When used on your turn, cleave increases the number of foes you can attack, but not the number of attacks you can make against any one foe. You could have always attacked your secondary target instead of the original target whom you dropped. When used with AoO, you get extra free attacks against a foe that he can't avoid, and wouldn't have been open to except for the completely unrelated actions of someone else... with Combat Reflexes and something like Robilar's gambit, the BBEG will wish he left his minions at home.

It's just an illogical situation that you can bring more hurt onto someone because of how others move across the battlefield. Oh look, that wounded cleric is casting a spell to heal herself! My half-ogre fighter drops her with his spiked chain, and cleaves into the BBEG standing 50 feet away... Thank the gods that her actions a left hole in his defenses!

Now, I know that logic isn't always the best standards for adjudicating D&D rules. ^_^ But this particular rule also leads to weird meta-gaming situations. (Hmm, I'd better not finish off his minions now, so that I can cleave off them to get the most of Combat Reflexes.) Best to use the simple fix I referenced earlier.
 

starwed said:
The best houserule I've seen is that, if you drop a foe with an AoO, Cleave grants you an extra AoO rather than an immediate extra attack.
And thus if someone else drops thier guard during that round {AoO], you cleave into them.
 

starwed said:
It's just an illogical situation that you can bring more hurt onto someone because of how others move across the battlefield.
You've never been in a fight with multiple participants, have you?

Back OT: Yes, you may Cleave any time you do enough damage to a creature to make it drop. What action that lead to that damage (like an AoO melee attack) is irrelevant.

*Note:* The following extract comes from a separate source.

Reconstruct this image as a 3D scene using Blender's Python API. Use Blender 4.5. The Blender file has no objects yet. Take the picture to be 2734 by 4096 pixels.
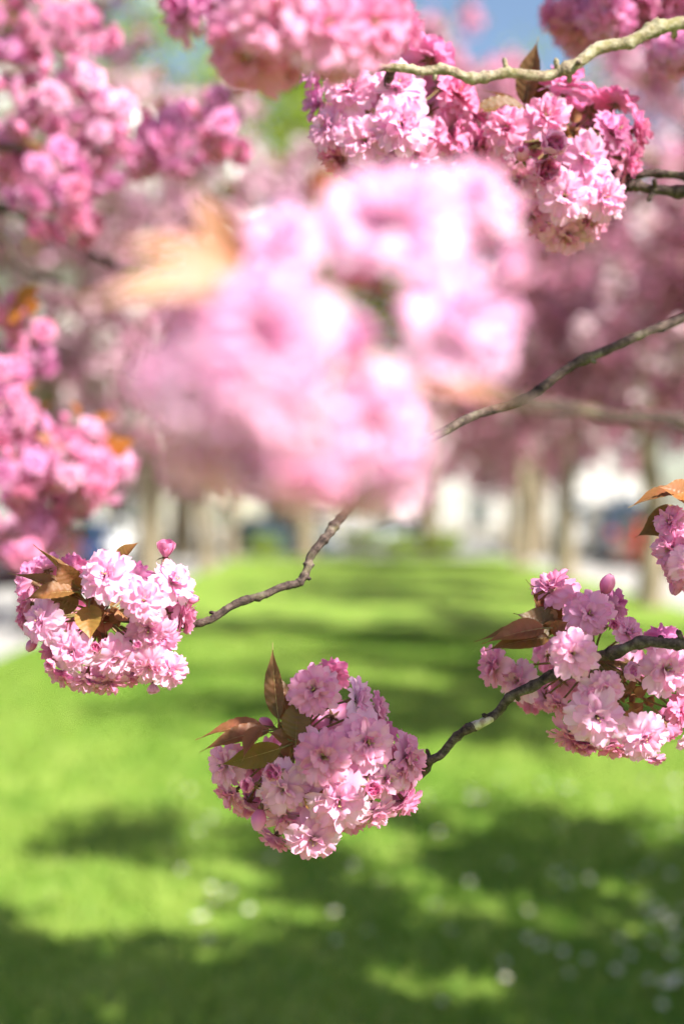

Just So You Know, welby, this is one of the oldest thread topics on these forums.
 

Time for me to trot out the invisible dire lemmings scenario again. :)

As a few people have mentioned, there's nothing in the rules to stop you from Cleaving off an AOO. I'm one of the people who don't like it though. To me, an AOO occurs when someone has dropped his guard in combat, but that shouldn't make anyone else more vulnerable to an attack.

I like to use the invisible dire lemming example to illustrate this. Let's say there are two fighters, A and B, facing each other in combat. B has Combat Reflexes and Great Cleave, and has true seeing cast on him. Someone (maybe an ally of B) suddenly releases a pack of invisible dire lemmings (like dire rats, but more suicidal) and they run behind B. As they do so, they provoke AOOs for movement from him. B gets several attacks on the dire lemmings because of Combat Reflexes, and he easily kills each with one blow and Cleaves into A. The dire lemmings don't distract A because he can't see them. As far as A is concerned, he's keeping a wary eye on B, and defending himself normally against him. However, B suddenly erupts into a flurry of motion, landing several solid blows on A.

Yes, it's a pretty contrived scenario, but I hope it serves to illustrate why I don't think Cleaving off an AOO should work. Naturally, YMMV.
 

FireLance said:
Time for me to trot out the invisible dire lemmings scenario again. :)

As a few people have mentioned, there's nothing in the rules to stop you from Cleaving off an AOO. I'm one of the people who don't like it though. To me, an AOO occurs when someone has dropped his guard in combat, but that shouldn't make anyone else more vulnerable to an attack.

I like to use the invisible dire lemming example to illustrate this. Let's say there are two fighters, A and B, facing each other in combat. B has Combat Reflexes and Great Cleave, and has true seeing cast on him. Someone (maybe an ally of B) suddenly releases a pack of invisible dire lemmings (like dire rats, but more suicidal) and they run behind B. As they do so, they provoke AOOs for movement from him. B gets several attacks on the dire lemmings because of Combat Reflexes, and he easily kills each with one blow and Cleaves into A. The dire lemmings don't distract A because he can't see them. As far as A is concerned, he's keeping a wary eye on B, and defending himself normally against him. However, B suddenly erupts into a flurry of motion, landing several solid blows on A.

Yes, it's a pretty contrived scenario, but I hope it serves to illustrate why I don't think Cleaving off an AOO should work. Naturally, YMMV.

Um, if anyone tried the invisible 'dire lemmings', they should be slapped, just like with the 'bag 'o rats'. Just thinking of someone trying that scenario is assinine.

But, taking that scenario to an actual 'reasonable' level, If there were a bunch of actual invisible combatants, such as rogues, who were hoping to get the drop on the fighter with great cleave, the fighter would *still* look like he was in a 'flurry of action' to A.

Regardless, yes, you get a cleave on an AoO if you drop the target who provoked.